Only the lines from the start up to and including the line containing "Matrix.Rotation(pi / 2, 4, 'X'))" should be repeated, word for word.
◆ ◆ ◆
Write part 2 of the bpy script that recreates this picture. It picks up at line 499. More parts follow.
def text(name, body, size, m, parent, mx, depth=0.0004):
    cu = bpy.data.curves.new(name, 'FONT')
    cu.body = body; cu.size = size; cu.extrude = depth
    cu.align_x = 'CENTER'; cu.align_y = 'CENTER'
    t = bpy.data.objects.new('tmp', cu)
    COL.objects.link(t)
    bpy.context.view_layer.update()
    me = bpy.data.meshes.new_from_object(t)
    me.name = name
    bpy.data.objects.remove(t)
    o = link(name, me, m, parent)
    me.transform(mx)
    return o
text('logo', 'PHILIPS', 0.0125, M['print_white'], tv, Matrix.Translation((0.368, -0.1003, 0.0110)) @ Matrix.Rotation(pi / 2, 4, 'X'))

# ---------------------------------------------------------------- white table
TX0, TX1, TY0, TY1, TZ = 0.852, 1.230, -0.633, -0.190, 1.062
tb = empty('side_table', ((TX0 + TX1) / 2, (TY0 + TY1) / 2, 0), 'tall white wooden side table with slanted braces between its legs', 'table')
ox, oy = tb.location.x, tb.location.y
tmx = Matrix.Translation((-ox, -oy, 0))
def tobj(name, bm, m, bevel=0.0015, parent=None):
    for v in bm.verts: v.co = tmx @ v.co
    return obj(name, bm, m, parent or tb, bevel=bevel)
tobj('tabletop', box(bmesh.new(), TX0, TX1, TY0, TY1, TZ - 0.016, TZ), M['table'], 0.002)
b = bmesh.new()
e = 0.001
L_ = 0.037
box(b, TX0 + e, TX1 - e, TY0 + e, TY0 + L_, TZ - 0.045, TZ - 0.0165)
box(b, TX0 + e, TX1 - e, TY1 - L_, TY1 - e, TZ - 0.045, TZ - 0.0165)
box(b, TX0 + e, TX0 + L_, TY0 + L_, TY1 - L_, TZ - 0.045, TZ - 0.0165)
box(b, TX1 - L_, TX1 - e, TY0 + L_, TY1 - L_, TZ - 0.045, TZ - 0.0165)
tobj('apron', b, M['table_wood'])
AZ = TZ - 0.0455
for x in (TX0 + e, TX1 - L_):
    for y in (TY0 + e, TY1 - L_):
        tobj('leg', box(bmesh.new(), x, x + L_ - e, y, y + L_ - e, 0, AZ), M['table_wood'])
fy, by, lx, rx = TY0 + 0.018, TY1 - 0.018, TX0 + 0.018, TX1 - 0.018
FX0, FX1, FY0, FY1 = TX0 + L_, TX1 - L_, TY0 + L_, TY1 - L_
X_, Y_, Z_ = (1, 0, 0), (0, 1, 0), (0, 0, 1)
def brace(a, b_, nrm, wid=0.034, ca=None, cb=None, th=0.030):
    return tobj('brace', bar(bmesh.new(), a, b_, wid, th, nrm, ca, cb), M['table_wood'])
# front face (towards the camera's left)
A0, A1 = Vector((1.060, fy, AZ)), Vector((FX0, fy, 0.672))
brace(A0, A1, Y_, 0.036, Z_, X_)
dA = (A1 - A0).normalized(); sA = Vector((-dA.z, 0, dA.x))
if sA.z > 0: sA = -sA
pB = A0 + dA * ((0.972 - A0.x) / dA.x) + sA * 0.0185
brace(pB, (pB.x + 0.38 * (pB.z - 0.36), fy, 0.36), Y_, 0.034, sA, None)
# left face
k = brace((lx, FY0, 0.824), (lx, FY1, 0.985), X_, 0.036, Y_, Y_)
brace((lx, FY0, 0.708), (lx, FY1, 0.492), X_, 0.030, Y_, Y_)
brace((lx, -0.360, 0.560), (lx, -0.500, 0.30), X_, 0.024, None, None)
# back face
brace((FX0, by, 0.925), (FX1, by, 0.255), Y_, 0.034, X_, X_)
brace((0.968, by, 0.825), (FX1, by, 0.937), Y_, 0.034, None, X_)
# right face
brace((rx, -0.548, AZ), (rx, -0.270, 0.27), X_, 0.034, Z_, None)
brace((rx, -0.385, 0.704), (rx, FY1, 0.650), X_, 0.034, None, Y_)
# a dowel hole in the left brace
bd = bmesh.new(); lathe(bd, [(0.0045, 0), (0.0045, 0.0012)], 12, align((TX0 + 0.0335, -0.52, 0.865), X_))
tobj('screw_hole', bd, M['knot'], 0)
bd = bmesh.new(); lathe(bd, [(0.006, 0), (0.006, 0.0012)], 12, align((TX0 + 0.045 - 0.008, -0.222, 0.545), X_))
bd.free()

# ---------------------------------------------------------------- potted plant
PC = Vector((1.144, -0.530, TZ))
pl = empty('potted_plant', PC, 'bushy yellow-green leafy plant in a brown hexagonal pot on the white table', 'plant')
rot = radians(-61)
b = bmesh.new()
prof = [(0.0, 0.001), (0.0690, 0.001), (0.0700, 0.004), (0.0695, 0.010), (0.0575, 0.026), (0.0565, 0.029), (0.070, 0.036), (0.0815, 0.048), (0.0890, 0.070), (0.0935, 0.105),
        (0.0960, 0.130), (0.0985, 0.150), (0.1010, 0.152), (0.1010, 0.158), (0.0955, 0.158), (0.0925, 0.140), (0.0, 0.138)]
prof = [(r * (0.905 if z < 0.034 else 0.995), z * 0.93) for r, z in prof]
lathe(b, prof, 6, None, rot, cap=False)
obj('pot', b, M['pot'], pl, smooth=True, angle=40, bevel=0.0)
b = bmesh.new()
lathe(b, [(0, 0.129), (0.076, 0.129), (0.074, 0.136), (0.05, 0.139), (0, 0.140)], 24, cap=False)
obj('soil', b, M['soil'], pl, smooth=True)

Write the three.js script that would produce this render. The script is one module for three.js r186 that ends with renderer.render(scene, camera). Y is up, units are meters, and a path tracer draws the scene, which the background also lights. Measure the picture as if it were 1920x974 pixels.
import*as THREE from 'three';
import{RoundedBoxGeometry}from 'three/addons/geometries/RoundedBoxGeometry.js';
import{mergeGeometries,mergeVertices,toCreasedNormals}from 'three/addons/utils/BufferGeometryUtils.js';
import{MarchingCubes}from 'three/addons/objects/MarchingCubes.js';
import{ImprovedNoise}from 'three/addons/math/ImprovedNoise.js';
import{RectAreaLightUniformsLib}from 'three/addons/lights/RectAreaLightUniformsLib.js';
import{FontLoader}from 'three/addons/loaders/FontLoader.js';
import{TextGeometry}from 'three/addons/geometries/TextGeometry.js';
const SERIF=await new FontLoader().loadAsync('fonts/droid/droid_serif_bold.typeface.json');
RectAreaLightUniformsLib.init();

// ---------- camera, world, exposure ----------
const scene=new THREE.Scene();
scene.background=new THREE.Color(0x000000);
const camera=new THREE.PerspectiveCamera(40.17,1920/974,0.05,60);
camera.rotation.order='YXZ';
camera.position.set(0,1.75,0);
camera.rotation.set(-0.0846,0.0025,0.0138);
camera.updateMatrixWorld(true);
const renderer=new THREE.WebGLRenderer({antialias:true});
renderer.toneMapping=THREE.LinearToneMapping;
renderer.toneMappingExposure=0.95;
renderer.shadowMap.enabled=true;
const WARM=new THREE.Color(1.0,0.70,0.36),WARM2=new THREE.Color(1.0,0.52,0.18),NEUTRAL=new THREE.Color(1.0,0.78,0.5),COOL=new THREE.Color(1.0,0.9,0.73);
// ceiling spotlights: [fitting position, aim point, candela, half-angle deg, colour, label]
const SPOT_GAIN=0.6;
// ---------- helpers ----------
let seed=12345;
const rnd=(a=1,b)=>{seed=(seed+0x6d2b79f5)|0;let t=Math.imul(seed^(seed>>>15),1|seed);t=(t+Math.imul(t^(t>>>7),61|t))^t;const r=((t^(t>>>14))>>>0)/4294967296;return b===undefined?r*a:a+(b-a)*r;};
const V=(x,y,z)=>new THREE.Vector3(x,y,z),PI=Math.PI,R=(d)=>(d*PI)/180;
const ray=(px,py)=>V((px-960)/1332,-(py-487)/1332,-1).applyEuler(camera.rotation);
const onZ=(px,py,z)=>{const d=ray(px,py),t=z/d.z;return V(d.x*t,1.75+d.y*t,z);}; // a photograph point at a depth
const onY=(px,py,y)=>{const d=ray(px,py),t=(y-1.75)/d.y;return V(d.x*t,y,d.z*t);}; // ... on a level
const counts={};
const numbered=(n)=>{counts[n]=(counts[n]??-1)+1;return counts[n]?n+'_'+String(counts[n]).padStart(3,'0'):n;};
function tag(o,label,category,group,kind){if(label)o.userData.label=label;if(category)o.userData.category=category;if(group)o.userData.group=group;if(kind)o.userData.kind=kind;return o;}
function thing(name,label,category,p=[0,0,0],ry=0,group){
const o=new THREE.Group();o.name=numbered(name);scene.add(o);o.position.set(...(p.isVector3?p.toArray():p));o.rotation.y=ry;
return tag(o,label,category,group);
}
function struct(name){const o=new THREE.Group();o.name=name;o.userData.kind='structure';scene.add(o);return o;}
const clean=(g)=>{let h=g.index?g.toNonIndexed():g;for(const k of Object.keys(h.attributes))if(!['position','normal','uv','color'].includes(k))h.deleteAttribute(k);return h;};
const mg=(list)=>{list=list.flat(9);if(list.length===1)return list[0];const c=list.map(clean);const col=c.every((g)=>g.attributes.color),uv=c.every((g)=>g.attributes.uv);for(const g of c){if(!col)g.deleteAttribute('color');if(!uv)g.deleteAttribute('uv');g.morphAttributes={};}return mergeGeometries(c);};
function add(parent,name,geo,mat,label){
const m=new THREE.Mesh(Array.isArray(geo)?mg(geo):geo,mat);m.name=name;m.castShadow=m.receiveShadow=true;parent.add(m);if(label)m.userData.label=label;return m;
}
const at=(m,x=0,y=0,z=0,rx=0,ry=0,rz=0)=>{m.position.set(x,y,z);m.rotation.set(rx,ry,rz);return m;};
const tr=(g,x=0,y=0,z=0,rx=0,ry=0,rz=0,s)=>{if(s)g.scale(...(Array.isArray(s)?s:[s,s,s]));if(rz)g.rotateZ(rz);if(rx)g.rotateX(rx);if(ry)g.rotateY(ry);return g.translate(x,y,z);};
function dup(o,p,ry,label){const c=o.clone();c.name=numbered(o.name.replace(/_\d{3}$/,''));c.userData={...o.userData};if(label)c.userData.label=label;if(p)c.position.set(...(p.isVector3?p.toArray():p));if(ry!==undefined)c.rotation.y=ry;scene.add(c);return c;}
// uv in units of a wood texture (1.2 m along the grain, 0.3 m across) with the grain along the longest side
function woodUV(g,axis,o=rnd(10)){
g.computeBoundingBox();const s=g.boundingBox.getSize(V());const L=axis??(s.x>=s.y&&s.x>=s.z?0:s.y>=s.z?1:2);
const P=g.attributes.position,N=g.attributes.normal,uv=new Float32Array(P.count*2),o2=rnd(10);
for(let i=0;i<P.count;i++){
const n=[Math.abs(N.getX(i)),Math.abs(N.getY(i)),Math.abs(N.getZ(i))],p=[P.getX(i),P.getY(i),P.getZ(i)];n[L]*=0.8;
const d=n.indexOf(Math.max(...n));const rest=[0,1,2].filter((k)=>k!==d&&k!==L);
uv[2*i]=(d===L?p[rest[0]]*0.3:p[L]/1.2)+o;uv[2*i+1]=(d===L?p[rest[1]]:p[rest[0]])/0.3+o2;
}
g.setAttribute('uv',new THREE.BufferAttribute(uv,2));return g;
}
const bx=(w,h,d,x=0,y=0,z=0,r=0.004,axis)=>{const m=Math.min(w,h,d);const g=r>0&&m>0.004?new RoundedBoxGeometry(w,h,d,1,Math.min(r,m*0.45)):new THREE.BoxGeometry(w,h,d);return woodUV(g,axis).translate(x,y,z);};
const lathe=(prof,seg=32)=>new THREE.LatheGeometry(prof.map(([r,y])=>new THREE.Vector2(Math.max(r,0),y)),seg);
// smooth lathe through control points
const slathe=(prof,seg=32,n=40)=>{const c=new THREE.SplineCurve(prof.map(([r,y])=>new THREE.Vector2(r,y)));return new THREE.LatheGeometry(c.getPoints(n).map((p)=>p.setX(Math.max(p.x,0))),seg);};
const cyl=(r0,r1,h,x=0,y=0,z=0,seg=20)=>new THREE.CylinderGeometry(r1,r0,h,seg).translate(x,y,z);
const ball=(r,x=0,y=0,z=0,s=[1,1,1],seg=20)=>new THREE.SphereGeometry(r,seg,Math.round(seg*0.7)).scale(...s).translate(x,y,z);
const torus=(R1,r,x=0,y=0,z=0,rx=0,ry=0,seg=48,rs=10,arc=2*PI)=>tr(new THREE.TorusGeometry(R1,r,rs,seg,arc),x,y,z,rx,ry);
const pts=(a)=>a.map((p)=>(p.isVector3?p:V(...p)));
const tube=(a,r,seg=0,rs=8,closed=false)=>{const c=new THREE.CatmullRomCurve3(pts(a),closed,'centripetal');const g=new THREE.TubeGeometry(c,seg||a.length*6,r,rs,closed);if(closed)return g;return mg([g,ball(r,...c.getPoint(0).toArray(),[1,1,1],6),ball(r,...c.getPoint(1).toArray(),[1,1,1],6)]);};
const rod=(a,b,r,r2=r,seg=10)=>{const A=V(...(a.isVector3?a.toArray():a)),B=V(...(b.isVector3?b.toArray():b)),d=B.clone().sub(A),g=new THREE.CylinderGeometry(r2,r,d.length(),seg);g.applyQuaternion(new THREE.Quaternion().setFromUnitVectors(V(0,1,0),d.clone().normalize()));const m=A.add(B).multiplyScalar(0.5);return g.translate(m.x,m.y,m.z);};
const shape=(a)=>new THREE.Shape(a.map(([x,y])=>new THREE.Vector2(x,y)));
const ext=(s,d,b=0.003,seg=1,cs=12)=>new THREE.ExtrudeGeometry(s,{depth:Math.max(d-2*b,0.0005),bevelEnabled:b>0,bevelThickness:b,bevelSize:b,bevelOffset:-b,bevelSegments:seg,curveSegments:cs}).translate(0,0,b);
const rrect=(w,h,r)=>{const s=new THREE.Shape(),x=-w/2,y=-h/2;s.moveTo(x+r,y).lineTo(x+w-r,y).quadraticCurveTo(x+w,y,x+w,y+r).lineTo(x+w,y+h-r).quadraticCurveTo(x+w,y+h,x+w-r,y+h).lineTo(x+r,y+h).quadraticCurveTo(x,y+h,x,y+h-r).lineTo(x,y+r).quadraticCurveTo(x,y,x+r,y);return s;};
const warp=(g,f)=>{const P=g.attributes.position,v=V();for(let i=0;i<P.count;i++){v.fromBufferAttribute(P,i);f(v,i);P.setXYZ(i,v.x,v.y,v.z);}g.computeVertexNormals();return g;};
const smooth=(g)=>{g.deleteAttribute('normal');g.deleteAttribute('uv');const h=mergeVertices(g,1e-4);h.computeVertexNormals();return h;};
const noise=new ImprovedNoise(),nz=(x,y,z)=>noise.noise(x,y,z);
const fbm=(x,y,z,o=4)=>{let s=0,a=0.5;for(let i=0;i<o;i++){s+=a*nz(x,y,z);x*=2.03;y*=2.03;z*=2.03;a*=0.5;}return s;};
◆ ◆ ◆
* Written response
Write part 2 of the bpy script that recreates this picture. It picks up at line 499. More parts follow.
def text(name, body, size, m, parent, mx, depth=0.0004):
    cu = bpy.data.curves.new(name, 'FONT')
    cu.body = body; cu.size = size; cu.extrude = depth
    cu.align_x = 'CENTER'; cu.align_y = 'CENTER'
    t = bpy.data.objects.new('tmp', cu)
    COL.objects.link(t)
    bpy.context.view_layer.update()
    me = bpy.data.meshes.new_from_object(t)
    me.name = name
    bpy.data.objects.remove(t)
    o = link(name, me, m, parent)
    me.transform(mx)
    return o
text('logo', 'PHILIPS', 0.0125, M['print_white'], tv, Matrix.Translation((0.368, -0.1003, 0.0110)) @ Matrix.Rotation(pi / 2, 4, 'X'))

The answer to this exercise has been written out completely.